Был у меня еще, но много времени спустя, щур в деревянной клетке. Щур пел свою песнь в шесть часов утра, а я просыпался в восемь. Потом его съела крыса.
Я уже старый. Когда я был мальчиком, то еще попадали под конку. Конка была одноконная и двухконная.
При мне провели электричество. Оно еще ходило на четвереньках и горело желтым светом. При мне появился телефон.
При мне начали бить студентов. Рабочие же жили так далеко, что у нас, на Надеждинской, о них почти не слыхали. К ним ездили конкой.
Я помню Англо-бурскую войну и гектографированную картинку: бур шлепает англичанина. Приезд французов в Петербург. Начало двадцатого века. Ледоходы на Неве.
Дед мой был садовником в Смольном. Седой крупный немец. В комнате его была синяя стеклянная сахарница и вещи, покрытые темным ситцем. За домом его гнулась Нева, а на ней было что-то цветное и маленькое.
Не могу вспомнить что.
Я не любил, чтобы мне застегивали и расстегивали пуговицы.
Читать меня учили по кубикам, без картинок. Дерево лезло из кубиков по углам. Помню букву «А» на кубике. И сейчас бы узнал ее. Помню вкус зеленого железного ведерка на зубах. Вообще вкус игрушек. Разочарованья.
Гуляли мы в маленьком сквере у церкви Козьмы и Демьяна. Называли: «Козьма и обезьяна». За стеной плаца был амбар. Там жили обезьяны, по-нашему… Амбар имел трубу. Взрослые сердились.
Мы были дики и необразованны. Взрослые не достигали нас. Они не достигают вообще. Помню стихи:
Виктур, дохтур,Лечит даром,Нос намажетСкипидаром.
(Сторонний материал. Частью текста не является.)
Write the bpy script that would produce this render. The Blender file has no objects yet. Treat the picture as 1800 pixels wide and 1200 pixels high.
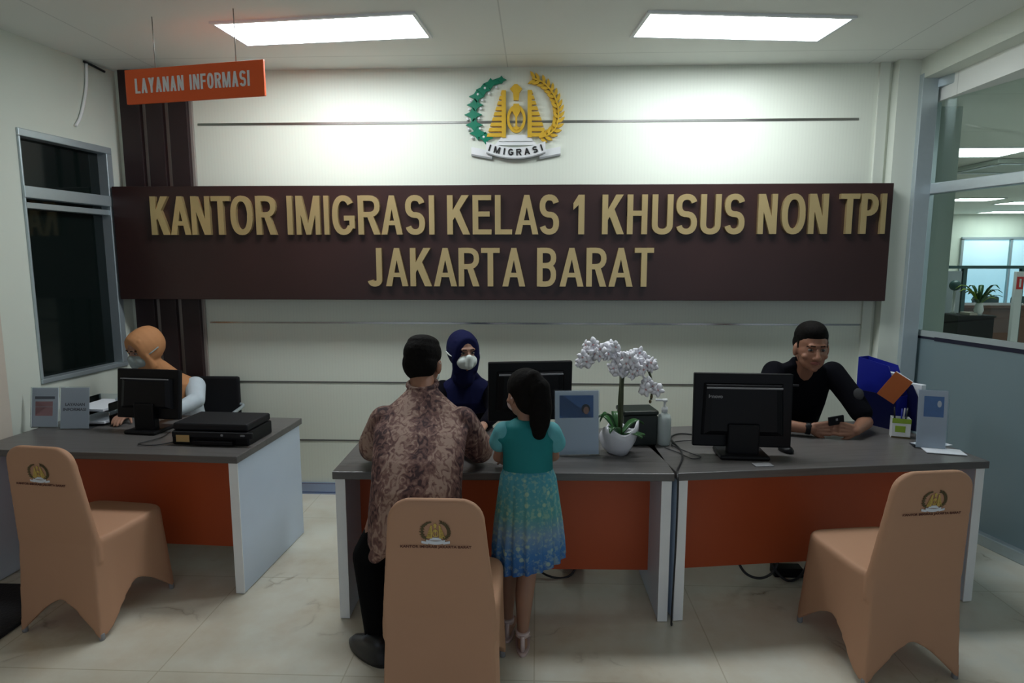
import bpy, bmesh, math, random
from mathutils import Vector, Matrix, Euler
random.seed(7)
S = bpy.context.scene
COL = S.collection
PI = math.pi
R = math.radians

# ------------------------------------------------------------ camera, world, exposure
cam_d = bpy.data.cameras.new('camera'); cam = bpy.data.objects.new('camera', cam_d); COL.objects.link(cam)
cam.location = (0, 0, 1.74)
cam.rotation_euler = (R(90-7.5), 0, R(2.2))
cam_d.sensor_width = 36.0; cam_d.lens = 36.0*1100/1800
cam_d.clip_start = .05
S.camera = cam
w = bpy.data.worlds.new('world'); S.world = w; w.use_nodes = True
w.node_tree.nodes['Background'].inputs[0].default_value = (.75, .86, 1.0, 1)
w.node_tree.nodes['Background'].inputs[1].default_value = .17
S.view_settings.view_transform = 'Standard'; S.view_settings.look = 'None'
S.view_settings.gamma = 1; S.view_settings.use_curve_mapping = False
S.view_settings.exposure = 1.45
LIGHT_E = 9.0          # luminance of the ceiling troffers over the counter
LIGHT_BACK = .3       # dimmed troffers in the waiting area behind the camera
LIGHT_FAR = 5.0        # troffers in the office beyond the glass

# ------------------------------------------------------------ materials
def mat(name, col, rough=.5, metal=0, var=.06, scale=6, bump=0, coat=0, spec=.5):
    m = bpy.data.materials.new(name); m.use_nodes = True
    nt = m.node_tree; b = nt.nodes['Principled BSDF']
    b.inputs['Roughness'].default_value = rough; b.inputs['Metallic'].default_value = metal
    b.inputs['Coat Weight'].default_value = coat
    b.inputs['Specular IOR Level'].default_value = spec
    tc = nt.nodes.new('ShaderNodeTexCoord'); n = nt.nodes.new('ShaderNodeTexNoise')
    n.inputs['Scale'].default_value = scale; n.inputs['Detail'].default_value = 4
    nt.links.new(tc.outputs['Object'], n.inputs['Vector'])
    mr = nt.nodes.new('ShaderNodeMapRange')
    mr.inputs['To Min'].default_value = 1-var; mr.inputs['To Max'].default_value = 1+var
    nt.links.new(n.outputs['Fac'], mr.inputs['Value'])
    mx = nt.nodes.new('ShaderNodeVectorMath'); mx.operation = 'SCALE'
    mx.inputs[0].default_value = col[:3]
    nt.links.new(mr.outputs[0], mx.inputs['Scale'])
    nt.links.new(mx.outputs[0], b.inputs['Base Color'])
    if bump:
        bp = nt.nodes.new('ShaderNodeBump'); bp.inputs['Strength'].default_value = bump; bp.inputs['Distance'].default_value = .01
        nt.links.new(n.outputs['Fac'], bp.inputs['Height']); nt.links.new(bp.outputs[0], b.inputs['Normal'])
    return m

def ramp(nt, fac, stops):
    r = nt.nodes.new('ShaderNodeValToRGB')
    while len(r.color_ramp.elements) < len(stops): r.color_ramp.elements.new(.5)
    for e, (p, c) in zip(r.color_ramp.elements, stops): e.position = p; e.color = (*c, 1)
    nt.links.new(fac, r.inputs[0]); return r

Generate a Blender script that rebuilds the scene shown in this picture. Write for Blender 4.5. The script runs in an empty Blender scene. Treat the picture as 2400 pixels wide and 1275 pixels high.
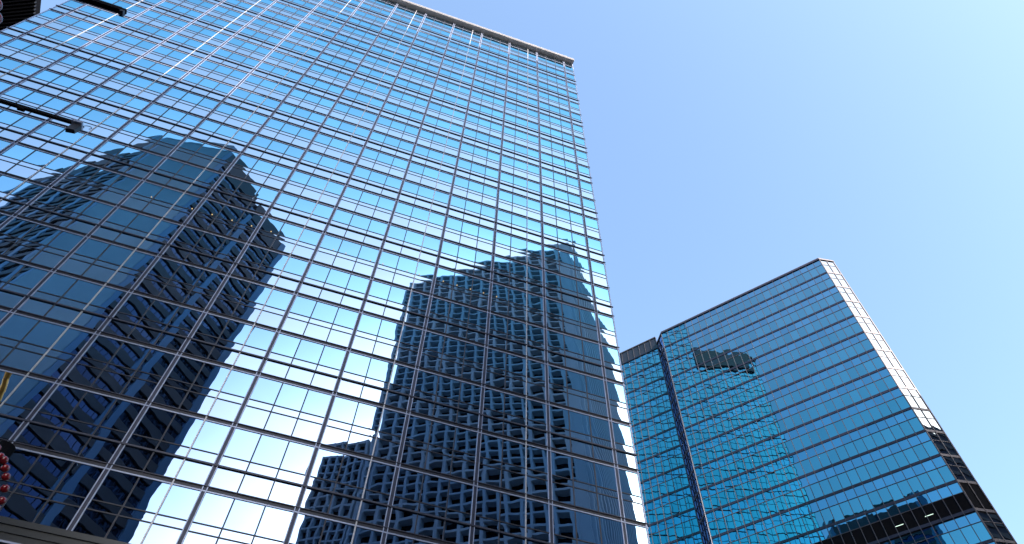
import bpy, math, random
import numpy as np
from mathutils import Matrix, Vector
random.seed(7)
S = bpy.context.scene
C = S.collection
R_ = math.radians

# ------------------------------------------------------------------ camera
CAMPOS = np.array([0.0, 0.0, 1.7])
FPX = 1725.64                                    # focal length for a 2400 px wide frame
RV = np.array([-0.982136, -0.290275, 0.180278])     # camera rotation (fitted from the facade grid)
def rodrigues(w):
    t = np.linalg.norm(w); k = w / t
    K = np.array([[0, -k[2], k[1]], [k[2], 0, -k[0]], [-k[1], k[0], 0]])
    return np.eye(3) + math.sin(t) * K + (1 - math.cos(t)) * K @ K
RW = rodrigues(RV) @ np.array([[1, 0, 0], [0, 0, -1], [0, 1, 0]], float)   # world -> camera (x right, y down, z ahead)
cam = bpy.data.cameras.new("camera")
cam.sensor_width = 36.0
cam.lens = FPX / 2400 * 36
cam.clip_end = 4000
cam.clip_start = 0.1
co = bpy.data.objects.new("camera", cam); C.objects.link(co)
M3 = np.column_stack([RW[0], -RW[1], -RW[2]])
mw = Matrix(M3.tolist()).to_4x4(); mw.translation = Vector(CAMPOS)
co.matrix_world = mw
S.camera = co
def inpix(P):
    q = RW @ (np.array(P, float) - CAMPOS)
    if q[2] < 0.1: return None
    return 1200 + FPX * q[0] / q[2], 637.5 + FPX * q[1] / q[2]

# ------------------------------------------------------------------ sky, sun, exposure
SUN = np.array([0.35, -1.0, 0.548]); SUN /= np.linalg.norm(SUN)
EL = math.asin(SUN[2]); AZ = math.atan2(SUN[0], SUN[1])
w = bpy.data.worlds.new("World"); S.world = w; w.use_nodes = True
nt = w.node_tree
bg = nt.nodes["Background"]
sk = nt.nodes.new("ShaderNodeTexSky"); sk.sky_type = 'NISHITA'; sk.sun_disc = False
sk.sun_elevation = EL; sk.sun_rotation = AZ
sk.altitude = 0; sk.air_density = 1.0; sk.dust_density = 3.0; sk.ozone_density = 2.2
tint = nt.nodes.new("ShaderNodeMix"); tint.data_type = 'RGBA'; tint.blend_type = 'MULTIPLY'; tint.inputs[0].default_value = 1.0
tint.inputs[7].default_value = (0.985, 1.025, 1.0, 1)          # a touch less violet
nt.links.new(sk.outputs[0], tint.inputs[6]); nt.links.new(tint.outputs[2], bg.inputs[0])
bg.inputs[1].default_value = 0.15
sl = bpy.data.lights.new("sun", 'SUN'); sl.energy = 4.6; sl.angle = R_(0.5); sl.color = (1.0, 0.93, 0.84)
so = bpy.data.objects.new("sun", sl); C.objects.link(so)
so.rotation_euler = Vector(SUN.tolist()).to_track_quat('Z', 'Y').to_euler()
so.location = (30, -60, 160)
S.view_settings.view_transform = 'Standard'; S.view_settings.look = 'None'
S.view_settings.exposure = 1.95; S.view_settings.gamma = 1.0
S.cycles.max_bounces = 10; S.cycles.glossy_bounces = 6; S.cycles.diffuse_bounces = 3
S.cycles.caustics_reflective = True; S.cycles.blur_glossy = 0.3
S.cycles.use_denoising = True

# ------------------------------------------------------------------ materials
def nodes_of(name):
    m = bpy.data.materials.new(name); m.use_nodes = True
    t = m.node_tree; t.nodes.clear()
    return m, t, t.nodes.new("ShaderNodeOutputMaterial")
def N(t, typ, **kw):
    n = t.nodes.new(typ)
    for k, v in kw.items(): setattr(n, k, v)
    return n
def mathn(t, op, a, b=None, c=None):
    n = N(t, "ShaderNodeMath", operation=op)
    for i, x in enumerate((a, b, c)):
        if x is None: continue
        if isinstance(x, (int, float)): n.inputs[i].default_value = x
        else: t.links.new(x, n.inputs[i])
    return n.outputs[0]
def glass(name, tint, H, tilt=0.003, pillow=0.006, wave=0.006, body=(0.006, 0.010, 0.016), graze=0.5, gcol=(0.93, 0.95, 0.97), scale=(1.4, 1.4), rough=0.0, vary=0.10, fac=0.94):
    """coated architectural glass: each pane has its own slight tilt, bow and waviness"""
    m, t, out = nodes_of(name); L = t.links.new
    geo = N(t, "ShaderNodeNewGeometry"); oi = N(t, "ShaderNodeObjectInfo"); uv = N(t, "ShaderNodeTexCoord")
    cmb = N(t, "ShaderNodeCombineXYZ"); L(geo.outputs["Random Per Island"], cmb.inputs[0]); L(oi.outputs["Random"], cmb.inputs[1])
    wn = N(t, "ShaderNodeTexWhiteNoise", noise_dimensions='3D'); 
    sc = N(t, "ShaderNodeVectorMath", operation='SCALE'); L(cmb.outputs[0], sc.inputs[0]); sc.inputs[3].default_value = 613.7
    L(sc.outputs[0], wn.inputs[0])
    s3 = N(t, "ShaderNodeSeparateColor"); L(wn.outputs["Color"], s3.inputs[0])
    su = N(t, "ShaderNodeSeparateXYZ"); L(uv.outputs["UV"], su.inputs[0])
    # waviness coordinates: pane uv plus a random place per pane
    cx = N(t, "ShaderNodeCombineXYZ")
    L(mathn(t, 'MULTIPLY', su.outputs[0], scale[0]), cx.inputs[0]); L(mathn(t, 'MULTIPLY', su.outputs[1], scale[1]), cx.inputs[1])
    L(mathn(t, 'MULTIPLY', wn.outputs["Value"], 200.0), cx.inputs[2])
    nz = N(t, "ShaderNodeTexNoise"); nz.inputs["Scale"].default_value = 1.0; nz.inputs["Detail"].default_value = 1.0
    L(cx.outputs[0], nz.inputs["Vector"])
    ns = N(t, "ShaderNodeSeparateColor"); L(nz.outputs["Color"], ns.inputs[0])
    amp = mathn(t, 'MULTIPLY_ADD', s3.outputs[2], 0.9, 0.55)
    def comp(uvo, rnd, nso):
        a = mathn(t, 'MULTIPLY', mathn(t, 'MULTIPLY', mathn(t, 'SUBTRACT', uvo, 0.5), 2 * pillow), amp)
        b = mathn(t, 'MULTIPLY', mathn(t, 'SUBTRACT', rnd, 0.5), 2 * tilt)
        c = mathn(t, 'MULTIPLY', mathn(t, 'SUBTRACT', nso, 0.5), 2 * wave)
        return mathn(t, 'ADD', mathn(t, 'ADD', a, b), c)
    ah = comp(su.outputs[0], s3.outputs[0], ns.outputs[0]); av = comp(su.outputs[1], s3.outputs[1], ns.outputs[1])
    h = N(t, "ShaderNodeVectorMath", operation='SCALE'); h.inputs[0].default_value = H; L(ah, h.inputs[3])
    v = N(t, "ShaderNodeVectorMath", operation='SCALE'); v.inputs[0].default_value = (0, 0, 1); L(av, v.inputs[3])
    a1 = N(t, "ShaderNodeVectorMath", operation='ADD'); L(geo.outputs["Normal"], a1.inputs[0]); L(h.outputs[0], a1.inputs[1])
    a2 = N(t, "ShaderNodeVectorMath", operation='ADD'); L(a1.outputs[0], a2.inputs[0]); L(v.outputs[0], a2.inputs[1])
    nn = N(t, "ShaderNodeVectorMath", operation='NORMALIZE'); L(a2.outputs[0], nn.inputs[0])
    # tint, a little different from pane to pane, whiter at grazing angles
    lw = N(t, "ShaderNodeLayerWeight"); lw.inputs[0].default_value = 0.5
    mx = N(t, "ShaderNodeMix", data_type='RGBA'); mx.inputs[6].default_value = (*tint, 1); mx.inputs[7].default_value = (*gcol, 1)
    mr = N(t, "ShaderNodeMapRange"); mr.inputs[1].default_value = 0.25; mr.inputs[2].default_value = 0.65; L(lw.outputs["Facing"], mr.inputs[0])
    L(mathn(t, 'MULTIPLY', mr.outputs[0], graze), mx.inputs[0])
    hs = N(t, "ShaderNodeHueSaturation"); L(mx.outputs[2], hs.inputs["Color"])
    L(mathn(t, 'MULTIPLY_ADD', s3.outputs[1], vary, 1.0 - vary * 0.6), hs.inputs["Value"])
    gl = N(t, "ShaderNodeBsdfGlossy"); gl.inputs["Roughness"].default_value = rough
    L(hs.outputs[0], gl.inputs["Color"]); L(nn.outputs[0], gl.inputs["Normal"])
    df = N(t, "ShaderNodeBsdfDiffuse"); df.inputs[0].default_value = (*body, 1)
    ms = N(t, "ShaderNodeMixShader"); ms.inputs[0].default_value = fac
    L(df.outputs[0], ms.inputs[1]); L(gl.outputs[0], ms.inputs[2]); L(ms.outputs[0], out.inputs[0])
    return m
def solid(name, col, rough=0.5, metal=0.0, var=0.18, scale=0.6, spec=0.4, stain=0.0):
    m, t, out = nodes_of(name); L = t.links.new
    b = N(t, "ShaderNodeBsdfPrincipled"); b.inputs["Roughness"].default_value = rough; b.inputs["Metallic"].default_value = metal
    b.inputs["Specular IOR Level"].default_value = spec
    g = N(t, "ShaderNodeNewGeometry")
    nz = N(t, "ShaderNodeTexNoise"); nz.inputs["Scale"].default_value = scale; nz.inputs["Detail"].default_value = 6
    mp = N(t, "ShaderNodeMapping"); mp.inputs["Scale"].default_value = (1, 1, 0.35)
    L(g.outputs["Position"], mp.inputs[0]); L(mp.outputs[0], nz.inputs["Vector"])
    hs = N(t, "ShaderNodeHueSaturation"); hs.inputs["Color"].default_value = (*col, 1)
    L(mathn(t, 'MULTIPLY_ADD', nz.outputs["Fac"], 2 * var, 1 - var), hs.inputs["Value"])
    L(hs.outputs[0], b.inputs["Base Color"]); L(b.outputs[0], out.inputs[0])
    return m
def emit(name, col, st):
    m, t, out = nodes_of(name)
    e = N(t, "ShaderNodeEmission"); e.inputs[0].default_value = (*col, 1); e.inputs[1].default_value = st
    t.links.new(e.outputs[0], out.inputs[0]); return m

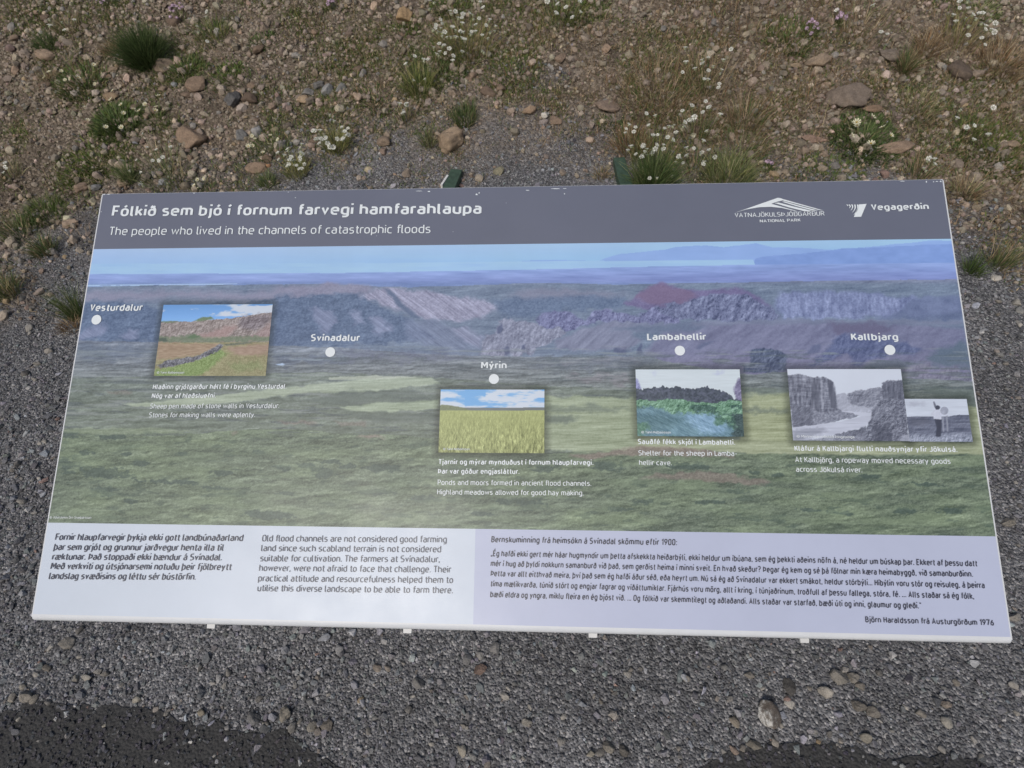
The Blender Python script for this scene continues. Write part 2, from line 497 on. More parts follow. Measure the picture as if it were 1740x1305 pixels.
def print_mat(name, src_attr=True, col=(0.8, 0.8, 0.8)):
    m, t, b, ln = material(name)
    if src_attr: src = N(t, 'ShaderNodeVertexColor', layer_name='tint').outputs[0]
    else:
        q = N(t, 'ShaderNodeRGB'); q.outputs[0].default_value = (*col, 1); src = q.outputs[0]
    g = N(t, 'ShaderNodeTexCoord')
    n = noise_node(t, 7, 9, 0.68, g.outputs['Object']); r = ramp(t, n.outputs[0], [(0.3, 0.945), (0.55, 1.0), (0.75, 1.035)])
    ln(mult(t, src, r.outputs[0]), b.inputs['Base Color'])
    n2 = noise_node(t, 9, 5, 0.65, g.outputs['Object']); r2 = ramp(t, n2.outputs[0], [(0.3, 0.34), (0.7, 0.46)])
    ln(r2.outputs[0], b.inputs['Roughness'])
    b.inputs['Specular IOR Level'].default_value = 0.5
    return m
M_PRINT = print_mat('printed picture')
INK = {}
def ink(name, srgb):
    if name not in INK: INK[name] = print_mat(name, False, tuple(GAIN(np.array(srgb, float)[None])[0]))
    return INK[name]
def GAIN(c):
    """colour seen on the print -> base colour under the glossy laminate"""
    return np.clip(S2L(c) * np.array([0.92, 0.965, 1.0]), 0.004, 0.85)

def rect_mesh(name, u0, u1, v0, v1, z, nu=1, nv=1, cols=None):
    U, V = np.meshgrid(np.linspace(u0, u1, nu + 1), np.linspace(v0, v1, nv + 1))
    i = np.arange((nu + 1) * (nv + 1)).reshape(nv + 1, nu + 1)
    q = np.stack([i[:-1, :-1], i[:-1, 1:], i[1:, 1:], i[1:, :-1]], -1).reshape(-1, 4)
    return np_mesh(name, np.stack([U, V, np.full(U.shape, z)], -1).reshape(-1, 3), None, q, cols, flat=True)
def grid_px(u0, u1, v0, v1, nu, nv):
    U, V = np.meshgrid(np.linspace(u0, u1, nu + 1), np.linspace(v0, v1, nv + 1))
    return px_of(U, V)

# --- tray: sheet with folded lips, rounded lower fold
def tray():
    bm = bmesh.new()
    T = 0.014; e = 0.0012
    prof = []                                         # v, z outline of the section, from the upper back round to the lower back
    prof.append((UH, -T)); prof.append((UH, -0.001)); prof.append((UH - 0.0008, -0.0003))
    R = 0.0075
    for k in range(9):
        a = math.pi / 2 * k / 8
        prof.append((R - 0.001 - R * math.sin(a), -0.0003 - R + R * math.cos(a)))
    prof.append((-0.001, -T))
    prof.append((0.003, -T)); prof.append((0.003, -0.010)); prof.append((UH - 0.003, -0.010)); prof.append((UH - 0.003, -T))
    n = len(prof)
    A = [bm.verts.new((-e, v, z)) for v, z in prof]; B = [bm.verts.new((UW + e, v, z)) for v, z in prof]
    for i in range(n):
        j = (i + 1) % n
        bm.faces.new((A[i], B[i], B[j], A[j]))
    bm.faces.new(A); bm.faces.new(B[::-1])
    bmesh.ops.recalc_face_normals(bm, faces=bm.faces)
    for s, x in ((-1, -e), (1, UW + e)):              # folded side lips
        r = bmesh.ops.create_cube(bm, size=1)
        for v in r['verts']:
            v.co = Vector((x + s * 0.0006 + v.co.x * 0.0012, 0.30 + v.co.y * (UH - 0.006), -0.0086 + v.co.z * 0.0150))
    me = bpy.data.meshes.new('panel'); bm.to_mesh(me); bm.free(); me.shade_flat()
    return me
panel = sign_part('panel', tray(), plain('white powder coat', (0.66, 0.69, 0.72), 0.42, 0.03, 30))

HB = float(np.mean([uv(x, y)[1] for x, y in ((157, 423), (870, 416), (1617, 405))]))      # lower edge of the grey header
PB = float(np.mean([uv(x, y)[1] for x, y in ((80, 889), (805, 898), (1693, 911))]))       # lower edge of the panorama
LU = float(np.mean([uv(x, y)[0] for x, y in ((808, 897), (804, 1062))]))                  # white | lilac
FOLD = 0.0075
header = sign_part('header_band', rect_mesh('header_band', 0, UW, HB, UH - 0.001, 0.0, 8, 2), ink('warm grey ink', (109, 112, 127)))
white_panel = sign_part('text_panel', rect_mesh('text_panel', 0, LU, FOLD, PB, 0.0), ink('white print', (207, 214, 225)))
lilac_panel = sign_part('text_panel', rect_mesh('text_panel', LU, UW, FOLD, PB, 0.0), ink('pale lilac print', (191, 195, 216)))
white_panel['label'] = 'white text panel with an Icelandic and an English column'
lilac_panel['label'] = 'pale lilac text panel with the quoted memoir'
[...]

Была еще корь. Одним давали кисель молочный, другим – черничный. Болели четверо детей враз.
Бассейная улица стояла еще деревянной. В то время еще радовались в городе, когда рубили сады. Мы были настоящие горожане.
Была еще «Нива» в красных с золотом переплетах. В ней картинки: состязание на дрезинах. Велосипед был уже изобретен, и им гордились так, как мы сейчас принципом относительности.
На краю города, за Невой, на которой дуло, был Васильевский остров, на котором жил в коричневом доме, езды до него полтора часа, дядя Анатолий. У него был телефон и подавали на Пасху золоченые, но невкусные яйца и синий изюм.
А на столе его невысокой жены – тройное зеркало и розовая свинья копилкой. Она стояла для меня на краю света.